--- begin Information provided ---
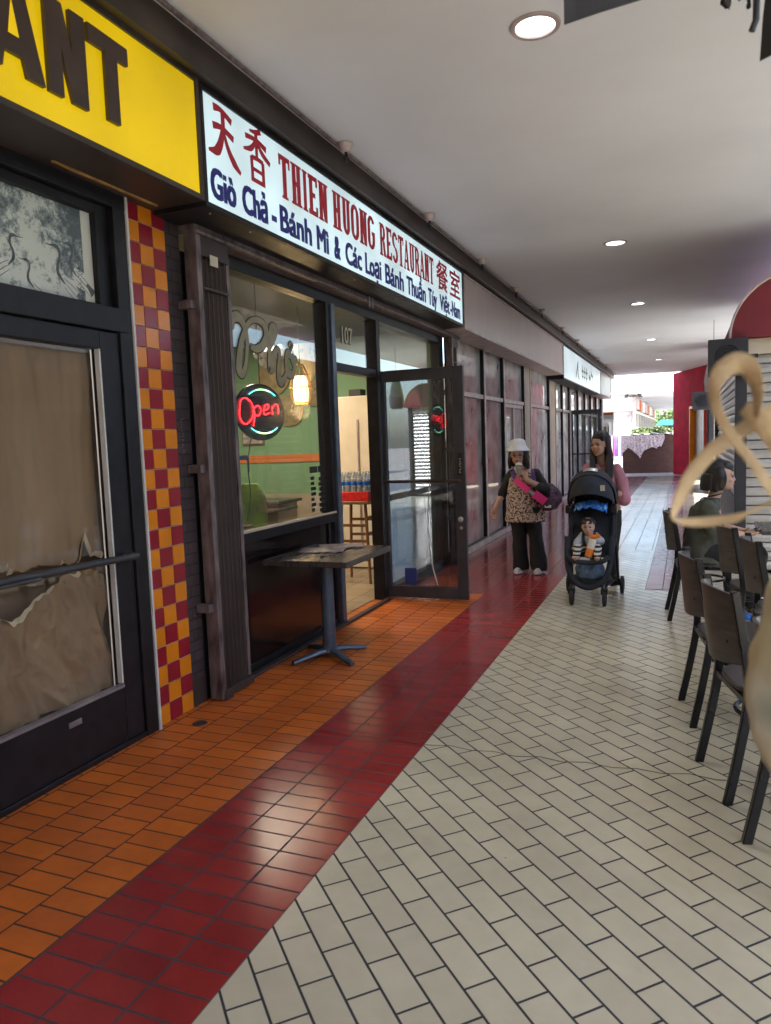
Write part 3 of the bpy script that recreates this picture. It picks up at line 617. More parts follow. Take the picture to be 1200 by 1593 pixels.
MB().box(-2.742, -2.736, 5.57, 6.48, 2.20, 2.66).build('transom_pane', 'glass', F)
MB().box(-2.742, -2.736, 6.56, 8.42, .08, 2.66).build('sidelight_pane', 'glass', F)
# Pho decal in script
def stroke(mb, pts, wfun, x, n=7, dx=.002):
    P = bezier([(0, a, b) for a, b in pts], n); N_ = len(P); L, Q = [], []
    for i, p in enumerate(P):
        t_ = P[min(i + 1, N_ - 1)] - P[max(i - 1, 0)]; nn = Vector((0, -t_.z, t_.y)).normalized(); w_ = wfun(i / (N_ - 1))
        L.append(p + nn * w_); Q.append(p - nn * w_)
    for i in range(N_ - 1):
        xx = x + dx * i / N_
        mb.quad((xx, L[i].y, L[i].z), (xx, L[i + 1].y, L[i + 1].z), (xx, Q[i + 1].y, Q[i + 1].z), (xx, Q[i].y, Q[i].z))
PH = [ # y, z control points (metres on the pane)
    [(4.15, 2.345), (4.18, 2.41), (4.25, 2.42), (4.31, 2.36), (4.33, 2.26), (4.30, 2.12), (4.26, 2.055), (4.22, 2.07), (4.22, 2.14), (4.27, 2.28), (4.36, 2.40), (4.47, 2.435), (4.56, 2.41), (4.585, 2.34), (4.53, 2.27), (4.44, 2.235), (4.37, 2.245)],
    [(4.60, 2.25), (4.69, 2.36), (4.70, 2.41), (4.655, 2.41), (4.63, 2.32), (4.615, 2.19), (4.62, 2.11), (4.68, 2.22), (4.735, 2.265), (4.755, 2.22), (4.73, 2.10), (4.745, 2.03), (4.80, 2.05), (4.86, 2.12)],
    [(4.93, 2.24), (4.87, 2.24), (4.845, 2.17), (4.87, 2.105), (4.935, 2.10), (4.965, 2.16), (4.945, 2.22), (4.93, 2.24)],
    [(4.945, 2.225), (4.985, 2.215), (5.01, 2.235)], [(4.90, 2.30), (4.93, 2.335), (4.955, 2.31), (4.93, 2.285), (4.935, 2.27)]]
PH = [[(a, b - .045) for a, b in p] for p in PH]
g1, g2 = MB(), MB()
for i, p in enumerate(PH):
    wd = .029 if i < 3 else .012
    if i == 4: wd = .010
    stroke(g2, p, lambda t_: wd * (.9 + .25 * math.sin(t_ * 17)) + .0075, -2.7345)
    stroke(g1, p, lambda t_: wd * (.9 + .25 * math.sin(t_ * 17)), -2.7315)
d_ = g2.build('pho_decal_outline', 'decalblack', win, recalc=False); g1.build('pho_decal', 'gold', win, recalc=False)
m_ = MB(); put_text(m_, '107', .20, -2.7355, 5.83, 2.385, width=.22, bold=.006, depth=.0015); m_.build('number_outline', 'decalblack', F, recalc=False)
m_ = MB(); put_text(m_, '107', .20, -2.732, 5.834, 2.388, width=.212, bold=.0025, depth=.0015); m_.build('door_number', 'decalwhite', F, recalc=False)
m_ = MB(); m2 = MB(); rs = random.Random(11)
m_.box(-2.735, -2.733, 5.14, 5.27, 1.30, 1.35).box(-2.735, -2.733, 5.285, 5.40, 1.30, 1.35)
for i in range(7):
    z = 1.245 - i * .042; m_.box(-2.735, -2.733, 5.15, 5.15 + (.06, .055, .085, .08, .05, .075, .05)[i], z, z + .026); m_.box(-2.735, -2.733, 5.29 - .01 * (i % 2), 5.40, z - .012, z + .016)
m_.build('opening_hours_decal', 'decalblack', win)
# glass stickers on the push side
box(-2.66, -2.63, 4.02, 4.10, 1.44, 1.47).tube([(-2.64, 4.12, 1.46), (-2.64, 4.12, 1.36)], .007, 8).build('latch_arm', 'bluegrey', F, smooth=True)

# open glass door
D = thing('open_glass_door', 'dark framed glass door standing open across the orange tiles', 'door', (-2.70, 6.60, 0))
y0, y1 = 6.585, 6.635
MB().box(-2.75, -2.66, y0, y1, .015, 2.195).box(-1.985, -1.885, y0, y1, .015, 2.195).box(-2.66, -1.985, y0, y1, .015, .125).box(-2.66, -1.985, y0, y1, 2.09, 2.195).build('door_frame', 'darkgrey', D, bevel=.004)
MB().box(-2.66, -1.985, 6.607, 6.613, .125, 2.09).build('pane', 'doorglass', D)
MB().tube([(-2.71, 6.56, 1.14), (-1.93, 6.555, 1.14)], .014, 12).tube([(-2.70, 6.56, 1.14), (-2.70, 6.60, 1.14)], .016, 8).tube([(-1.94, 6.555, 1.14), (-1.94, 6.60, 1.14)], .016, 8).build('push_bar', 'brownmetal', D, smooth=True)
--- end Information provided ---
Return each line that includes "script".

Write part 3 of the bpy script that recreates this picture. It picks up at line 617. More parts follow. Take the picture to be 1200 by 1593 pixels.
# Pho decal in script